Task goal
Everything from the first line down to the line containing "return m, nt, nt.nodes['Principled BSDF']" is to be retyped exactly, both ends included, with pictures left out.

Data section
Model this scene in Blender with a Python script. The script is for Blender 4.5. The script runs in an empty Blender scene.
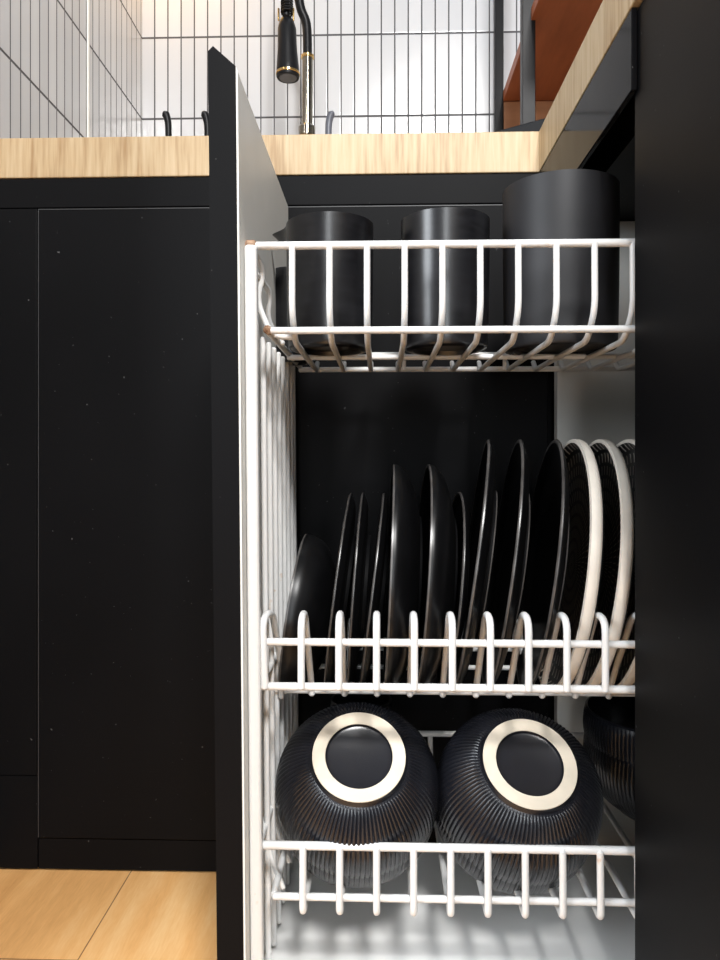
import bpy, bmesh, math, random
from mathutils import Vector, Matrix
random.seed(7)
C = bpy.context.scene
COL = C.collection
PI = math.pi
EYE = 0.507; YAW = math.radians(1.67); F = 721.0
_c, _s = math.cos(YAW), math.sin(YAW)

def at(px, py, Y):
    """world point at depth Y seen at photo pixel (px,py)"""
    t = (px-360)/F
    X = Y*(t*_c-_s)/(_c+t*_s)
    zc = Y*_c-X*_s
    return Vector((X, Y, EYE-(py-456)/F*zc))

# ------------------------------------------------------------------ materials
def new_mat(name):
    m = bpy.data.materials.new(name); m.use_nodes = True
    nt = m.node_tree
    return m, nt, nt.nodes['Principled BSDF']

def N(nt, t, **kw):
    n = nt.nodes.new(t)
    for k, v in kw.items():
        if k.startswith('i_'): n.inputs[k[2:].replace('_', ' ')].default_value = v
        else: setattr(n, k, v)
    return n

def math_n(nt, op, a, b=None, c=None):
    n = nt.nodes.new('ShaderNodeMath'); n.operation = op
    for i, v in enumerate((a, b, c)):
        if v is None: continue
        if isinstance(v, (int, float)): n.inputs[i].default_value = v
        else: nt.links.new(v, n.inputs[i])
    return n.outputs[0]

def ramp(nt, fac, stops):
    r = nt.nodes.new('ShaderNodeValToRGB')
    while len(r.color_ramp.elements) < len(stops): r.color_ramp.elements.new(.5)
    for e, (p, c) in zip(r.color_ramp.elements, stops):
        e.position = p; e.color = (*c, 1)
    nt.links.new(fac, r.inputs[0])
    return r.outputs[0]

def coords(nt, scale=(1, 1, 1)):
    tc = nt.nodes.new('ShaderNodeTexCoord')
    mp = nt.nodes.new('ShaderNodeMapping'); mp.inputs['Scale'].default_value = scale
    nt.links.new(tc.outputs['Object'], mp.inputs['Vector'])
    return mp.outputs[0]

def noise(nt, vec, scale, detail=3, rough=.5):
    n = nt.nodes.new('ShaderNodeTexNoise')
    n.inputs['Scale'].default_value = scale; n.inputs['Detail'].default_value = detail
    n.inputs['Roughness'].default_value = rough
    nt.links.new(vec, n.inputs['Vector'])
    return n.outputs['Fac']

def bump(nt, b, h, strength=.2, dist=.001):
    n = nt.nodes.new('ShaderNodeBump'); n.inputs['Strength'].default_value = strength
    n.inputs['Distance'].default_value = dist
    nt.links.new(h, n.inputs['Height']); nt.links.new(n.outputs[0], b.inputs['Normal'])

def simple(name, col, rough=.5, metal=0, var=.08, scale=40, spec=.5, coat=0, bmp=0, col2=None, lo=.35, hi=.65, stretch=(1, 1, 1)):
    m, nt, b = new_mat(name)
    v = coords(nt, stretch)
    f = noise(nt, v, scale, 4)
    c2 = col2 or tuple(min(1, x*(1+var)) for x in col)
    c1 = tuple(x*(1-var) for x in col) if col2 is None else col
    nt.links.new(ramp(nt, f, [(lo, c1), (hi, c2)]), b.inputs['Base Color'])
    b.inputs['Roughness'].default_value = rough; b.inputs['Metallic'].default_value = metal
    b.inputs['Specular IOR Level'].default_value = spec
    b.inputs['Coat Weight'].default_value = coat
    if bmp: bump(nt, b, f, bmp)
    return m

M = {}
def laminate(name, base, rough, spec=.5):
    m, nt, b = new_mat(name)
    v = coords(nt)
    f = noise(nt, v, 5, 3)
    nt.links.new(ramp(nt, f, [(.3, tuple(x*.85 for x in base)), (.7, tuple(x*1.15 for x in base))]), b.inputs['Base Color'])
    # dust specks
    sp = noise(nt, v, 260, 1)
    sc = N(nt, 'ShaderNodeMixRGB'); sc.inputs[2].default_value = (.25, .25, .25, 1)
    nt.links.new(b.inputs['Base Color'].links[0].from_socket, sc.inputs[1])
    nt.links.new(math_n(nt, 'MULTIPLY', math_n(nt, 'GREATER_THAN', sp, .80), .3), sc.inputs[0])
    nt.links.new(sc.outputs[0], b.inputs['Base Color'])
    r = math_n(nt, 'ADD', math_n(nt, 'MULTIPLY', f, rough*.24), rough*.88)
    nt.links.new(r, b.inputs['Roughness'])
    b.inputs['Specular IOR Level'].default_value = spec
    return m
M['black_door'] = laminate('black_laminate', (.0032, .0032, .0038), .52, .09)
M['black_gloss'] = laminate('black_gloss_laminate', (.008, .008, .009), .09, .5)
M['black_gloss'].node_tree.nodes['Principled BSDF'].inputs['IOR'].default_value = 1.10
M['seam'] = simple('black_edge_band', (.03, .03, .032), .45)
M['white_board'] = simple('white_melamine', (.74, .73, .69), .45, var=.03, scale=12, bmp=.03)
M['tray'] = simple('white_bottom_board', (.86, .86, .85), .4, var=.03, scale=15, bmp=.03)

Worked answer
Model this scene in Blender with a Python script. The script is for Blender 4.5. The script runs in an empty Blender scene.
import bpy, bmesh, math, random
from mathutils import Vector, Matrix
random.seed(7)
C = bpy.context.scene
COL = C.collection
PI = math.pi
EYE = 0.507; YAW = math.radians(1.67); F = 721.0
_c, _s = math.cos(YAW), math.sin(YAW)

def at(px, py, Y):
    """world point at depth Y seen at photo pixel (px,py)"""
    t = (px-360)/F
    X = Y*(t*_c-_s)/(_c+t*_s)
    zc = Y*_c-X*_s
    return Vector((X, Y, EYE-(py-456)/F*zc))

# ------------------------------------------------------------------ materials
def new_mat(name):
    m = bpy.data.materials.new(name); m.use_nodes = True
    nt = m.node_tree
    return m, nt, nt.nodes['Principled BSDF']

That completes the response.